Manitoba

Lagimodiere and Perimeter get $204M highway interchange

Construction has begun on a $204-million highway cloverleaf at Winnipeg's Lagimodiere Boulevard and Perimeter Highway, but some people living nearby are concerned the project could create more traffic in their neighbourhoods.

North Kildonan councillor worried about potential for increased traffic from corridor

Manitoba Premier Greg Selinger, third from right, is joined by officials on Thursday to mark the start of construction of a $204-million highway cloverleaf at Winnipeg's Lagimodiere Boulevard and the Perimeter Highway. (CBC)

Construction has begun on a $204-million highway cloverleaf at Winnipeg's Lagimodiere Boulevard and the Perimeter Highway, but some people living nearby are concerned the project could create more traffic in their neighbourhoods.

Manitoba Premier Greg Selinger said the project will create 2,320 jobs and be completed by the fall of 2018.

He made the announcement Thursday morning alongside Terry Shaw, executive director of the Manitoba Trucking Association, and Chris Lorenc, president of the Manitoba Heavy Construction Association.

"This is a growing part of Manitoba. There's a lot of families that are living out here. They need good, safe roads," Selinger said at Thursday's announcement.

The intersection, in the city's northeast corner, is mainly controlled by traffic lights and often backed up with vehicles — many heading north to the beaches off Highway 59 (the extension of Lagimodiere).

The intersection is a busy one with traffic often backed up in long lines. (Google Street View)
The province has been promising an upgrade to the intersection for several years.

During construction, at least four lanes of Lagimodiere and at least two lanes of the Perimeter Highway will remain open, Selinger said.

The project will also include:

  • An active transportation corridor.
  • A "through-pass" corridor, or tunnel, under the Perimeter for emergency vehicles to access Raleigh Street and Gateway Road.
  • An allowance for future expansion of the Perimeter Highway to six lanes.

While city Coun.

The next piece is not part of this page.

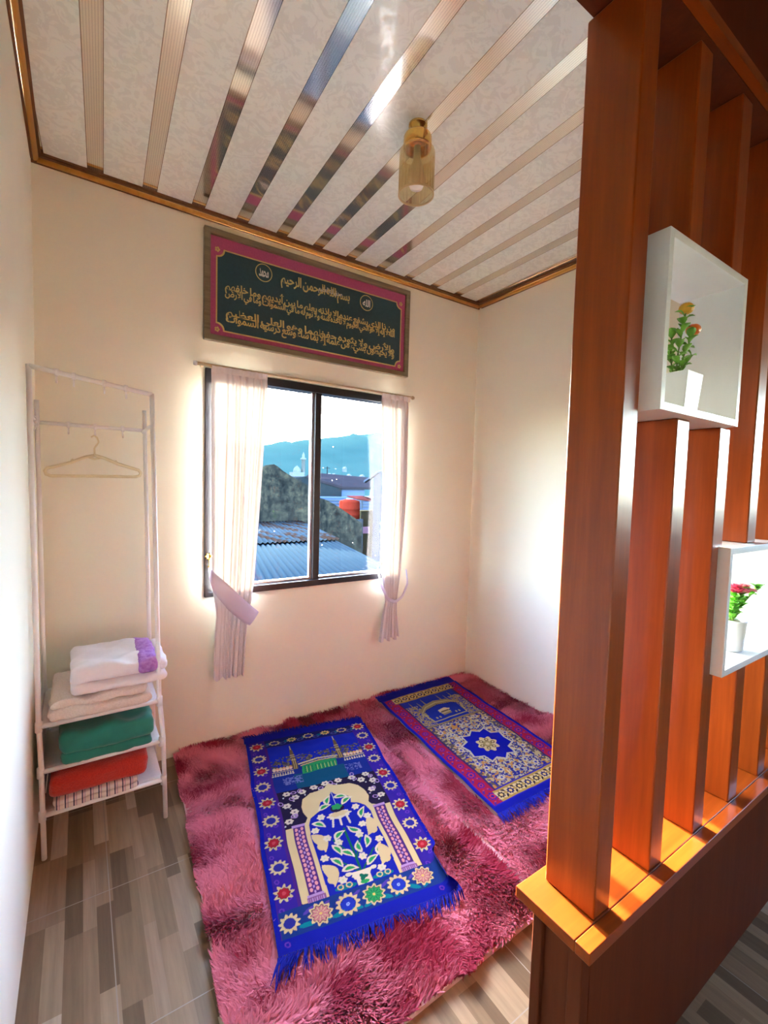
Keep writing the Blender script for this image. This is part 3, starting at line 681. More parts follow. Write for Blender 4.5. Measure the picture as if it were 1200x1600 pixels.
# clothes hanger
hy = RY1-.018
hg = thing('clothes_hanger', (.205, hy, 1.575), 'pale yellow plastic clothes hanger on the rear rail of the rack', 'clothes hanger')
b = MB(); L_, R_, zb, zt = .035, .378, 1.402, 1.490
pts = [(.205, hy, zt), (.170, hy, zt-.010), (.120, hy, 1.455), (.07, hy, 1.438), (L_+.008, hy, 1.430), (L_, hy, 1.418), (L_+.004, hy, 1.404), (L_+.02, hy, 1.398),
       (.205, hy, 1.402), (R_-.02, hy, 1.404), (R_-.004, hy, 1.410), (R_, hy, 1.422), (R_-.008, hy, 1.434), (.335, hy, 1.444), (.29, hy, 1.458), (.240, hy, zt-.010), (.205, hy, zt)]
b.tube(pts, .0068, 10); b.build('hanger_body', CREAMM, hg, smooth=True)
for pts_ in ([(.185, hy, 1.480), (.205, hy, 1.474), (.225, hy, 1.480)], [(.12, hy, 1.455), (.128, hy, 1.468), (.136, hy, 1.462)], [(.29, hy, 1.458), (.282, hy, 1.470), (.274, hy, 1.464)]):
    MB().tube(pts_, .0045, 8).build('strap_notch', CREAMM, hg, smooth=True)
MB().tube([(.205, hy, 1.488), (.205, hy, 1.520), (.212, hy, 1.532), (.220, hy, 1.548), (.214, hy, 1.566), (.203, hy, 1.572), (.193, hy, 1.565)], .0035, 8).build('hanger_hook', CREAMM, hg, smooth=True)

# folded cloths on the shelves
def nz(p, s_, sd_): return (float(vnoise(p.x*s_+sd_*3.1, (p.y*1.3+p.z)*s_+sd_, sd_))-.5)
def folded(name, label, cat, mat, layers, base, lean=0, group=None, wr=.012, fine_=.004):
    """layers: (x0, x1, y0, y1, z0, z1)"""
    xs = [l_[0] for l_ in layers]+[l_[1] for l_ in layers]
    th = thing(name, ((min(xs)+max(xs))/2, -.27, base), label, cat, group); obs = []
    for k, l_ in enumerate(layers):
        def wp(q, k=k, l_=l_):
            top = (q.z-l_[4])/(l_[5]-l_[4])
            dz = wr*nz(q, 14, 5+k)*2*max(0, min(1, top)) + fine_*nz(q, 60, 9+k)
            return Vector((q.x+.010*nz(q, 22, 11+k), q.y+.012*nz(q, 20, 13+k), q.z+dz+lean*(q.x-l_[0])))
        b = MB().rbox(((l_[0]+l_[1])/2, (l_[2]+l_[3])/2, (l_[4]+l_[5])/2), (l_[1]-l_[0], l_[3]-l_[2], l_[5]-l_[4]), min(.024, (l_[5]-l_[4])*.48), 22, wp)
        obs.append(b.build('folded_layer', mat, th, smooth=True))
    return th, obs
folded('folded_towel', 'cream terry towel folded on the top shelf under the white garment', 'towel', CREAMC, [(.045, .385, -.452, -.13, .508, .552), (.055, .370, -.440, -.12, .547, .581)], .508)
th, ob = folded('folded_garment', 'white folded prayer garment with a lilac embroidered band, topmost on the rack', 'garment', WHITEC, [(.115, .440, -.445, -.135, .586, .628), (.115, .400, -.440, -.14, .626, .688)], .586, wr=.016)
# embroidered band wraps the right part of the upper layer
def wp(q): return Vector((q.x+.006*nz(q, 22, 12), q.y+.006*nz(q, 20, 14), q.z+.012*nz(q, 14, 6)*2*max(0, min(1, (q.z-.626)/.062))))
MB().rbox((.368, -.288, .6585), (.082, .322, .066), .026, 22, wp).build('embroidered_band', LILAC, th, smooth=True)['label'] = 'lilac embroidered band'
MB().rbox((.422, -.29, .652), (.040, .300, .050), .020, 16, wp).build('folded_layer', WHITEC, th, smooth=True)
folded('folded_cloth', 'emerald green cloth folded on the middle shelf', 'cloth', TEAL, [(.085, .385, -.448, -.14, .336, .372), (.080, .390, -.450, -.13, .371, .455)], .336, wr=.014)
folded('folded_towel', 'red terry towel on the bottom shelf above the striped towel', 'towel', REDC, [(.048, .372, -.446, -.14, .219, .296)], .219, wr=.008)
folded('folded_towel', 'white towel with dark stripes folded on the bottom shelf under the red towel', 'towel', STRIPE, [(.060, .335, -.442, -.15, .169, .194), (.060, .335, -.442, -.15, .192, .213)], .169, wr=.003, fine_=.001)

# ------------------------------------------------------------------ shag rugs
def lerp4(q, u_, v_):
    """bilinear point of a quad TL, TR, BR, BL"""
    a = np.outer((1-u_)*(1-v_), q[0])+np.outer(u_*(1-v_), q[1])+np.outer(u_*v_, q[2])+np.outer((1-u_)*v_, q[3]); return a
Q1 = [(.847, -.143), (1.487, -.272), (1.223, -1.336), (.617, -1.225)]
Q2 = [(1.702, -.113), (2.330, -.113), (2.200, -1.165), (1.592, -1.159)]
def ext(q, v0, v1):
    q = np.array(q); a = lambda v_: (q[0]+(q[3]-q[0])*v_, q[1]+(q[2]-q[1])*v_)
    t_, b_ = a(v0), a(v1); return [t_[0], t_[1], b_[1], b_[0]]
COV = [ext(Q1, -.06, 1.03), ext(Q2, -.06, 1.03)]
def inside(px, py, q, pad=0):
    ok = np.ones(len(px), bool); cx, cy_ = np.mean([p[0] for p in q]), np.mean([p[1] for p in q])
    for k in range(4):
        a, c_ = q[k], q[(k+1) % 4]; n = np.array([-(c_[1]-a[1]), c_[0]-a[0]]); n = n/np.linalg.norm(n)
        if (cx-a[0])*n[0]+(cy_-a[1])*n[1] < 0: n = -n
        ok &= ((px-a[0])*n[0]+(py-a[1])*n[1]) > pad
    return ok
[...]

Jeff Browaty, who represents the North Kildonan ward, is happy the interchange project is finally moving forward, he is not pleased about the through-pass.

He is concerned it could eventually be used as a regular route for all traffic, funneling up to 30,000 vehicles a day down Gateway and Raleigh.

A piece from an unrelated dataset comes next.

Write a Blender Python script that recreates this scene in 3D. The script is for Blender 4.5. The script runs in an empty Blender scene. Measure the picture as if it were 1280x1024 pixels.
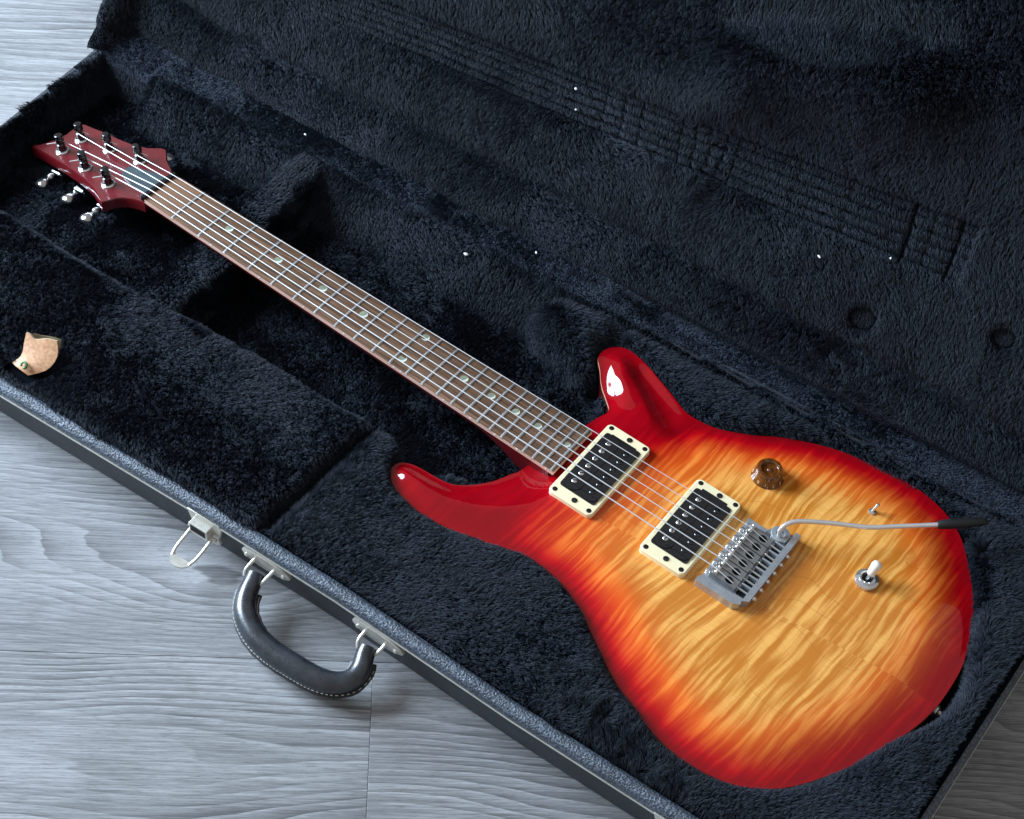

"Residential streets like Headmaster, Gateway by the community club and that, they're not designed to have eventually tens of thousands of vehicles going down these streets. Headmaster has driveways that back right onto it," Browaty told CBC News.

He argued that while the province currently does not have plans to open the corridor to vehicular traffic, "there would be very little stopping them from opening it in the future."

Lagimodiere Boulevard, which turns into Highway 59, is the main route out of the north edge of the city to cottage country. (Google Street View)
"Overwhelmingly, residents in the City of Winnipeg want to see their local streets remain safe. Forcing thousands of extra vehicles from the capital region onto our local streets isn't fair and simply isn't safe," he said in a statement.

Longtime North Kildonan resident Ross Campbell echoed Browaty's concerns about regular traffic potentially taking over the corridor.

"Where I live, we have a lot of seniors. They want … access out here to the walkway," he said.

"People enjoy this walkway. People are here 12 months of the year, at nighttime, evening, daytime."

Selinger said there are no plans to open the corridor to regular traffic at this time, and residents would be consulted before any decision is made.

"Any future decisions will be made in close consultation with them and we'll ensure that communities stay safe and well looked after, but this investment will allow for greater safety in and out of this area for everybody who's using it," he said.